After the massive surge of the SNP vote in the 2015 UK General Election, taking 56 out of 59 Scottish seats, that complaint has become the claim, frequently voiced by the First Minister of Scotland,  that the Conservative UK Government ‘has no mandate in Scotland.’

Let’s demythologise a lot of this.

In the current circumstances of Scotland’s electoral representation at Westminster, any UK government could be said, by this ‘logic’ to have ‘no mandate to govern Scotland’, since each of the main UK parties has no more than a single seat here.

But democracy is about accepting the will of the majority. In the UK that majority has this time been a clear one.

In terms of the Scottish electorate for this election – 4,094,784 -  the total SNP vote of 1,455,160 represented 35.53% of that electorate.

And Scotland, with its own elections to its own parliament, absolutely gets exactly the governments it votes for.

England, with its Conservative tendency, has often had to take the Labour governments the Scottish vote previously ensured the UK would get – yet England never once declared that the UK government had no mandate in England.

And England alone in the botched devolution within the Union, remains without local powers to govern itself.

Think on.

In the 2015 General Election, 49.38% of all who voted in Scotland voted for the SNP – which took 53 out of 56 Scottish seats.

This 49.38% did not vote for a party with UK wide representation – although slightly more voters did – with a pro-union 50.6% of the votes cast.

The job of the UK General Election is to elect the government for the UK.

In Scotland, where the largest vote for a single party in Scotland was for a party not represented in the rest of the UK, those who voted for it were not concerned with getting ‘the UK government’ they voted for – because the one thing such a vote could not deliver was a ‘UK government’. Had they wanted ‘the UK government they voted for’, they would have voted differently.

Instead of this, they chose to eviscerate in Scotland the two largest parties with UK-wide representation, leaving Scotland with no serious leverage at Westminster, however loud its voice there may now be.

This may feel like a victory of sorts just now, when the adrenaline of the demolition job on Labour and the Liberal Democrats is running high; but the reality of being a fringe entertainment with no clout will wear thin as something of a pyrrhic victory.

If, within Scotland, we were to implemnt the consequences of the SNP refrain – ‘We don’t get the government we vote for’  and the ‘no mandate to govern in Scotland, how could the SNP Scottish Government disallow independence from Scotland to Orkney and Shetland, if they so wished it – and they have serially explored this option?

Since 2007, the traditionally strongly Liberal Democrat Northern Isles – geographically separate and culturally distinct – have not had the Government they voted for.
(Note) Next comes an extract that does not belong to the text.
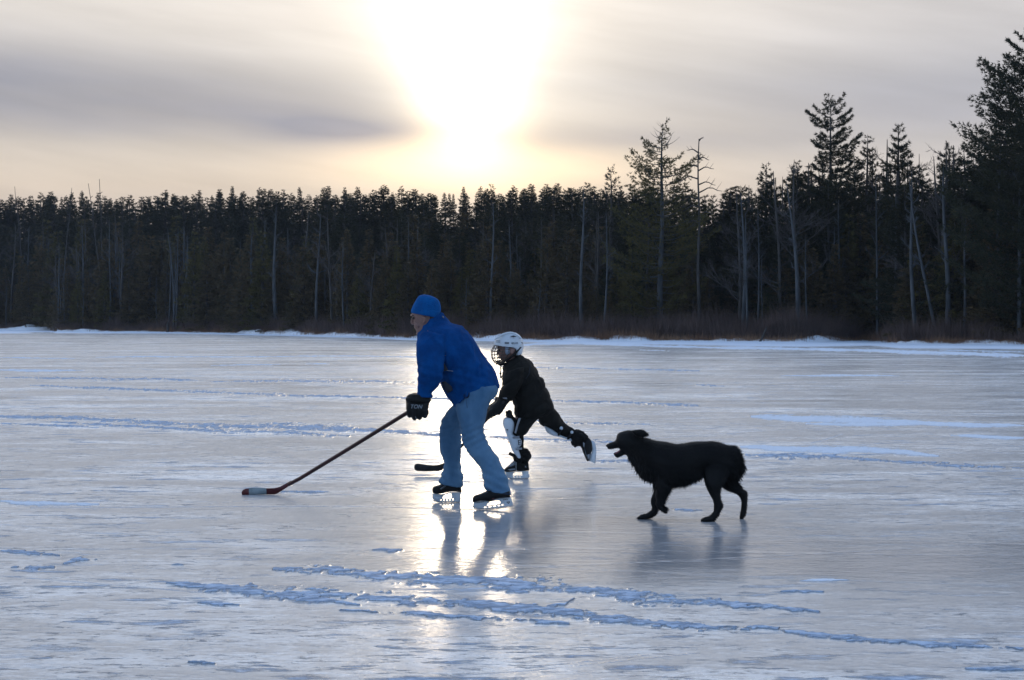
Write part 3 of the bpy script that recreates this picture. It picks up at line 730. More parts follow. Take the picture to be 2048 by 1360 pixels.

Holyrood could as easily be said to have no mandate to govern these islands.

In the 2015 General Election, Shetland voted SNP but the greater majority of the Liberal Democrats in Orkney kept the single constituency a Liberal Democrat seat – whose majority, for the time being, validates the Northern Isles seeking independence from Scotland if they wish.
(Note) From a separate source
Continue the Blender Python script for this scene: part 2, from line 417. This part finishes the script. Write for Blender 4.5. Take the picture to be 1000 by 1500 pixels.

And in the UK itself, look at London, the most heavily populated area in the Union.

In the 2015 General Election, the majority [61.6%] of the London seats returned a Labour MP. The overall Labour vote was 45.75% of the total turnout of voters in London.

The London Labour seats form a contiguous mass of the city. The turnout in the London Labour seats alone was 72% of the turnout across the whole of Scotland. The population of London is 156% of the population of Scotland.
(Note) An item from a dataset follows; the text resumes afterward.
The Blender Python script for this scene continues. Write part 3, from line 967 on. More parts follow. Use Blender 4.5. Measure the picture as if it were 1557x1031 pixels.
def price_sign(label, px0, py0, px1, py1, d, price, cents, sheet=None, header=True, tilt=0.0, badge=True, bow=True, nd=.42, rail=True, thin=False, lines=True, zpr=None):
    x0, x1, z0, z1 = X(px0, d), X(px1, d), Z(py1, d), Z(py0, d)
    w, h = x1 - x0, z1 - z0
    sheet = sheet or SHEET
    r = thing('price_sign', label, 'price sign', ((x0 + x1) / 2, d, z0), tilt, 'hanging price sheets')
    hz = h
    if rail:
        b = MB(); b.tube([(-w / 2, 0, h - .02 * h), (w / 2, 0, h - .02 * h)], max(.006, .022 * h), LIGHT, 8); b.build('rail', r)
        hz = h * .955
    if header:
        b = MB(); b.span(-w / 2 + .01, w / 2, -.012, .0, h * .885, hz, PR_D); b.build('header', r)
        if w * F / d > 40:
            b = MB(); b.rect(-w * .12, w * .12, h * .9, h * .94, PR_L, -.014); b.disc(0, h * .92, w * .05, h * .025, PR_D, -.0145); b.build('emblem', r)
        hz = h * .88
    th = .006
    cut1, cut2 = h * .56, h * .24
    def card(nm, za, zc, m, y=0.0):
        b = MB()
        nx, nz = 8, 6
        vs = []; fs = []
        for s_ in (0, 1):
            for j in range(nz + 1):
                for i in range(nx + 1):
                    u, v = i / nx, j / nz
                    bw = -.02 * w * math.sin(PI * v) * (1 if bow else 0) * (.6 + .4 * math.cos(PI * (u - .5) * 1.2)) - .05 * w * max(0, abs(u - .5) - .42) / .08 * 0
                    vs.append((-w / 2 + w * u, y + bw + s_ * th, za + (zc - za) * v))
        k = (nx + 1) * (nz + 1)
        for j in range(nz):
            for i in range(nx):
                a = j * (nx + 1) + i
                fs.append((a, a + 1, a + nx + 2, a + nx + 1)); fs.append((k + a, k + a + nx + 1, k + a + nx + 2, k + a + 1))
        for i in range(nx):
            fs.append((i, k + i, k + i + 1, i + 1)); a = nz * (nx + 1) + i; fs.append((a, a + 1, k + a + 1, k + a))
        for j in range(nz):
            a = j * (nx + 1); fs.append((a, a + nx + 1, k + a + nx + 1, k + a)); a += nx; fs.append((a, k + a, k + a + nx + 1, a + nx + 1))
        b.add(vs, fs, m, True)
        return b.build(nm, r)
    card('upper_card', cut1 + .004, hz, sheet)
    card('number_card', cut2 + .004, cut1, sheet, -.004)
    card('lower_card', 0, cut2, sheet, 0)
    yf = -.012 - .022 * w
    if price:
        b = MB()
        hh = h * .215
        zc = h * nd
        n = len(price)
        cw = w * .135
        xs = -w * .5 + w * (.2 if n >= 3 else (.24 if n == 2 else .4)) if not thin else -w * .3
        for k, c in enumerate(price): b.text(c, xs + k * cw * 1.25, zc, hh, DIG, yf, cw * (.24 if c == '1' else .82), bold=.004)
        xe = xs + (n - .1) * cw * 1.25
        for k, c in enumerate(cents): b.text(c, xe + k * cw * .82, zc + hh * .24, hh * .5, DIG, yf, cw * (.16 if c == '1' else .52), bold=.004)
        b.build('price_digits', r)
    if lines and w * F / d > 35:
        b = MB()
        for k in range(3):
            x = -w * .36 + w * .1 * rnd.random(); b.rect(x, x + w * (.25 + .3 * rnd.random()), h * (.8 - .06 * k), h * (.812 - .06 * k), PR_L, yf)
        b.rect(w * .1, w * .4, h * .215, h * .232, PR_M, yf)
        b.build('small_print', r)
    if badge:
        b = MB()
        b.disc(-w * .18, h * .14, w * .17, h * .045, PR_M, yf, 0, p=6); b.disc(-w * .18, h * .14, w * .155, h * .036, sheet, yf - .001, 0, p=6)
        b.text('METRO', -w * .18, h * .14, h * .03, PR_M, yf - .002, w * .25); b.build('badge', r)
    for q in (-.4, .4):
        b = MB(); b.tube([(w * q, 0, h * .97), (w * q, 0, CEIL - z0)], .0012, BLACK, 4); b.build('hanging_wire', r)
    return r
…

By the SNP’s arguments of ‘We don’t get the government we vote for’ and ‘the Conservative UK government has no mandate here’ why are we not hearing London agitate for independence of the rest of the UK?

Because the rest of the Union accepts the principle of majority vote that underpins democracy.

If we followed the SNP government logic, any Scottish Holyrood constituency which had not voted SNP – any single household indeed which had not voted SNP -  would be refusing the authority of the majority government on those grounds; and the SNP majority government would have no consistent argument to deny their secession.

Robbie the Pict’s Pictish Free State would be as valid as any other.